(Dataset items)
☆ ☆ ☆ ☆ ☆ ☆ ☆

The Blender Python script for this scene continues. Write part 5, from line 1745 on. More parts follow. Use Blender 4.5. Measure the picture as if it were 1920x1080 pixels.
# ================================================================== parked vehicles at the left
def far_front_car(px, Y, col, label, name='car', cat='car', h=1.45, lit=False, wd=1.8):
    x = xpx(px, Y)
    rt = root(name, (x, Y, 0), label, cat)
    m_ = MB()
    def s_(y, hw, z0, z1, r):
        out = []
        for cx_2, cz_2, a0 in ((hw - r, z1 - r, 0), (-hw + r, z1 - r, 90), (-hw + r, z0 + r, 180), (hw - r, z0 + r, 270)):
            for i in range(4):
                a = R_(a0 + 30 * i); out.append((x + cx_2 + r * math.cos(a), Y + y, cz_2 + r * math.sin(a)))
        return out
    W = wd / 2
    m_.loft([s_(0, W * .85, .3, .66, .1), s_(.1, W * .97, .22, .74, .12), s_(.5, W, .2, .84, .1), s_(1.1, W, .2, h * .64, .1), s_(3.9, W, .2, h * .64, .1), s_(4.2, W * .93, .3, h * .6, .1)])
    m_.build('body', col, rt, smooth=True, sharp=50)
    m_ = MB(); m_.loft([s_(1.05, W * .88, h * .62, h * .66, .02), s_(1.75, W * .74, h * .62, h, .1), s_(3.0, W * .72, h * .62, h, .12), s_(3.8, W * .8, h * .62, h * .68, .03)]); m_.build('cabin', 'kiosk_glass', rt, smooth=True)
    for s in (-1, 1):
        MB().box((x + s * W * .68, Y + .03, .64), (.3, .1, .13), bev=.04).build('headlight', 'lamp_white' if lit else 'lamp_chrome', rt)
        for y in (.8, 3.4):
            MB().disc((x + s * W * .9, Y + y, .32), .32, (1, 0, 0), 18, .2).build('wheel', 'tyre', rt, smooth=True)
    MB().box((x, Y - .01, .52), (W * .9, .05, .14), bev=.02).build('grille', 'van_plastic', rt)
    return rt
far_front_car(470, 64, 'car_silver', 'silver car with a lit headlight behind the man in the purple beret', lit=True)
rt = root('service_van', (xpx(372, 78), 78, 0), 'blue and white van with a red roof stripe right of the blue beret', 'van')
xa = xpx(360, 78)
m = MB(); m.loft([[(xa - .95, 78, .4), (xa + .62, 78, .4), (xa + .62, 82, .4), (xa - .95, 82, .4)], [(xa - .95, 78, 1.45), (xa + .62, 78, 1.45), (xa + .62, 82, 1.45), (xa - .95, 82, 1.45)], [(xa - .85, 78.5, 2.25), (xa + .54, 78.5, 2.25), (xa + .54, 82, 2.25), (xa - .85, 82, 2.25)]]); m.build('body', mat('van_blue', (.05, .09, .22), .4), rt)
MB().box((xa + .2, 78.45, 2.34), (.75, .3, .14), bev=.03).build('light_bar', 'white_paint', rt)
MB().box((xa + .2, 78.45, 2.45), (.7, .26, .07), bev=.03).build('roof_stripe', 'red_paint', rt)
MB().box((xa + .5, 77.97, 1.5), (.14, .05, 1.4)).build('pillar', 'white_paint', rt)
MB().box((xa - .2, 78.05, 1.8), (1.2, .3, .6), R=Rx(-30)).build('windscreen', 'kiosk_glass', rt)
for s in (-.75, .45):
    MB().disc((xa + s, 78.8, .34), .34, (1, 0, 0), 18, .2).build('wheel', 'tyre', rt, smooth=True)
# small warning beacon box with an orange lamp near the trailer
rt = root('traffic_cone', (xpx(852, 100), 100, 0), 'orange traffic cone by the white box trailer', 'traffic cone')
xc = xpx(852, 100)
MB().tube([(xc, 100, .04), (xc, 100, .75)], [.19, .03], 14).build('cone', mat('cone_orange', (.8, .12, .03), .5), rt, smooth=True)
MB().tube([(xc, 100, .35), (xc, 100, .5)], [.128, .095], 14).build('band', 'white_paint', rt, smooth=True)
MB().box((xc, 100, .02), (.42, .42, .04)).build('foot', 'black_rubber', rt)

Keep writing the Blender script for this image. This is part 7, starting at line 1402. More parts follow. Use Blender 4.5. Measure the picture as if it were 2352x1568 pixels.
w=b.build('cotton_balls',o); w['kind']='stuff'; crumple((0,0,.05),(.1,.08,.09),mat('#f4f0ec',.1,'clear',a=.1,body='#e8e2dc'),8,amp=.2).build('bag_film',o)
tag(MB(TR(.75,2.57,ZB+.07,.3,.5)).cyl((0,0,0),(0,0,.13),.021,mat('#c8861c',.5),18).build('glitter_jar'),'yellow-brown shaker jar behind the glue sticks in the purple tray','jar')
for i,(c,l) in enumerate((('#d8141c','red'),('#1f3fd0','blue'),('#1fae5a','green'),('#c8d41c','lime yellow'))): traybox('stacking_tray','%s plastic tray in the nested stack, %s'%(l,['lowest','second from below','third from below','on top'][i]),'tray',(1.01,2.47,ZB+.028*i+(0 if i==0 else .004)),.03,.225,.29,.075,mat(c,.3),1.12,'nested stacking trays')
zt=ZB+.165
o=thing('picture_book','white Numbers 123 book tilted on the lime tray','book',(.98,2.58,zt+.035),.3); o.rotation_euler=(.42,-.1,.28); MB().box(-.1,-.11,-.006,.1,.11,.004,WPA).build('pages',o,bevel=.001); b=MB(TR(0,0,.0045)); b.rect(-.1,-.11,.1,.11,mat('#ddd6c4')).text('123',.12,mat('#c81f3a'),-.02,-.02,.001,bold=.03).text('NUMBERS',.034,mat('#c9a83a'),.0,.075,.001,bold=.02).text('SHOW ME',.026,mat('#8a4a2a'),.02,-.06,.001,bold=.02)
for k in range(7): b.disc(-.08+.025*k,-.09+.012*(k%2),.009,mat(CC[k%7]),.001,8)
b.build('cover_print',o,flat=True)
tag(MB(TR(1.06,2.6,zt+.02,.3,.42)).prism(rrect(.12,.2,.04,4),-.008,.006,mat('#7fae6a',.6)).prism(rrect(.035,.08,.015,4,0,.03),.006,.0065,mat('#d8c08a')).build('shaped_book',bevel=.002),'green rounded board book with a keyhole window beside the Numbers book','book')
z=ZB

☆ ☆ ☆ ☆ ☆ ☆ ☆

* [SET TASK]
Set down every record above exactly as given.

* [WRITTEN RESPONSE]
The Blender Python script for this scene continues. Write part 5, from line 1745 on. More parts follow. Use Blender 4.5. Measure the picture as if it were 1920x1080 pixels.
# ================================================================== parked vehicles at the left
def far_front_car(px, Y, col, label, name='car', cat='car', h=1.45, lit=False, wd=1.8):
    x = xpx(px, Y)
    rt = root(name, (x, Y, 0), label, cat)
    m_ = MB()
    def s_(y, hw, z0, z1, r):
        out = []
        for cx_2, cz_2, a0 in ((hw - r, z1 - r, 0), (-hw + r, z1 - r, 90), (-hw + r, z0 + r, 180), (hw - r, z0 + r, 270)):
            for i in range(4):
                a = R_(a0 + 30 * i); out.append((x + cx_2 + r * math.cos(a), Y + y, cz_2 + r * math.sin(a)))
        return out
    W = wd / 2
    m_.loft([s_(0, W * .85, .3, .66, .1), s_(.1, W * .97, .22, .74, .12), s_(.5, W, .2, .84, .1), s_(1.1, W, .2, h * .64, .1), s_(3.9, W, .2, h * .64, .1), s_(4.2, W * .93, .3, h * .6, .1)])
    m_.build('body', col, rt, smooth=True, sharp=50)
    m_ = MB(); m_.loft([s_(1.05, W * .88, h * .62, h * .66, .02), s_(1.75, W * .74, h * .62, h, .1), s_(3.0, W * .72, h * .62, h, .12), s_(3.8, W * .8, h * .62, h * .68, .03)]); m_.build('cabin', 'kiosk_glass', rt, smooth=True)
    for s in (-1, 1):
        MB().box((x + s * W * .68, Y + .03, .64), (.3, .1, .13), bev=.04).build('headlight', 'lamp_white' if lit else 'lamp_chrome', rt)
        for y in (.8, 3.4):
            MB().disc((x + s * W * .9, Y + y, .32), .32, (1, 0, 0), 18, .2).build('wheel', 'tyre', rt, smooth=True)
    MB().box((x, Y - .01, .52), (W * .9, .05, .14), bev=.02).build('grille', 'van_plastic', rt)
    return rt
far_front_car(470, 64, 'car_silver', 'silver car with a lit headlight behind the man in the purple beret', lit=True)
rt = root('service_van', (xpx(372, 78), 78, 0), 'blue and white van with a red roof stripe right of the blue beret', 'van')
xa = xpx(360, 78)
m = MB(); m.loft([[(xa - .95, 78, .4), (xa + .62, 78, .4), (xa + .62, 82, .4), (xa - .95, 82, .4)], [(xa - .95, 78, 1.45), (xa + .62, 78, 1.45), (xa + .62, 82, 1.45), (xa - .95, 82, 1.45)], [(xa - .85, 78.5, 2.25), (xa + .54, 78.5, 2.25), (xa + .54, 82, 2.25), (xa - .85, 82, 2.25)]]); m.build('body', mat('van_blue', (.05, .09, .22), .4), rt)
MB().box((xa + .2, 78.45, 2.34), (.75, .3, .14), bev=.03).build('light_bar', 'white_paint', rt)
MB().box((xa + .2, 78.45, 2.45), (.7, .26, .07), bev=.03).build('roof_stripe', 'red_paint', rt)
MB().box((xa + .5, 77.97, 1.5), (.14, .05, 1.4)).build('pillar', 'white_paint', rt)
MB().box((xa - .2, 78.05, 1.8), (1.2, .3, .6), R=Rx(-30)).build('windscreen', 'kiosk_glass', rt)
for s in (-.75, .45):
    MB().disc((xa + s, 78.8, .34), .34, (1, 0, 0), 18, .2).build('wheel', 'tyre', rt, smooth=True)
# small warning beacon box with an orange lamp near the trailer
rt = root('traffic_cone', (xpx(852, 100), 100, 0), 'orange traffic cone by the white box trailer', 'traffic cone')
xc = xpx(852, 100)
MB().tube([(xc, 100, .04), (xc, 100, .75)], [.19, .03], 14).build('cone', mat('cone_orange', (.8, .12, .03), .5), rt, smooth=True)
MB().tube([(xc, 100, .35), (xc, 100, .5)], [.128, .095], 14).build('band', 'white_paint', rt, smooth=True)
MB().box((xc, 100, .02), (.42, .42, .04)).build('foot', 'black_rubber', rt)

Keep writing the Blender script for this image. This is part 7, starting at line 1402. More parts follow. Use Blender 4.5. Measure the picture as if it were 2352x1568 pixels.
w=b.build('cotton_balls',o); w['kind']='stuff'; crumple((0,0,.05),(.1,.08,.09),mat('#f4f0ec',.1,'clear',a=.1,body='#e8e2dc'),8,amp=.2).build('bag_film',o)
tag(MB(TR(.75,2.57,ZB+.07,.3,.5)).cyl((0,0,0),(0,0,.13),.021,mat('#c8861c',.5),18).build('glitter_jar'),'yellow-brown shaker jar behind the glue sticks in the purple tray','jar')
for i,(c,l) in enumerate((('#d8141c','red'),('#1f3fd0','blue'),('#1fae5a','green'),('#c8d41c','lime yellow'))): traybox('stacking_tray','%s plastic tray in the nested stack, %s'%(l,['lowest','second from below','third from below','on top'][i]),'tray',(1.01,2.47,ZB+.028*i+(0 if i==0 else .004)),.03,.225,.29,.075,mat(c,.3),1.12,'nested stacking trays')
zt=ZB+.165
o=thing('picture_book','white Numbers 123 book tilted on the lime tray','book',(.98,2.58,zt+.035),.3); o.rotation_euler=(.42,-.1,.28); MB().box(-.1,-.11,-.006,.1,.11,.004,WPA).build('pages',o,bevel=.001); b=MB(TR(0,0,.0045)); b.rect(-.1,-.11,.1,.11,mat('#ddd6c4')).text('123',.12,mat('#c81f3a'),-.02,-.02,.001,bold=.03).text('NUMBERS',.034,mat('#c9a83a'),.0,.075,.001,bold=.02).text('SHOW ME',.026,mat('#8a4a2a'),.02,-.06,.001,bold=.02)
for k in range(7): b.disc(-.08+.025*k,-.09+.012*(k%2),.009,mat(CC[k%7]),.001,8)
b.build('cover_print',o,flat=True)
tag(MB(TR(1.06,2.6,zt+.02,.3,.42)).prism(rrect(.12,.2,.04,4),-.008,.006,mat('#7fae6a',.6)).prism(rrect(.035,.08,.015,4,0,.03),.006,.0065,mat('#d8c08a')).build('shaped_book',bevel=.002),'green rounded board book with a keyhole window beside the Numbers book','book')
z=ZB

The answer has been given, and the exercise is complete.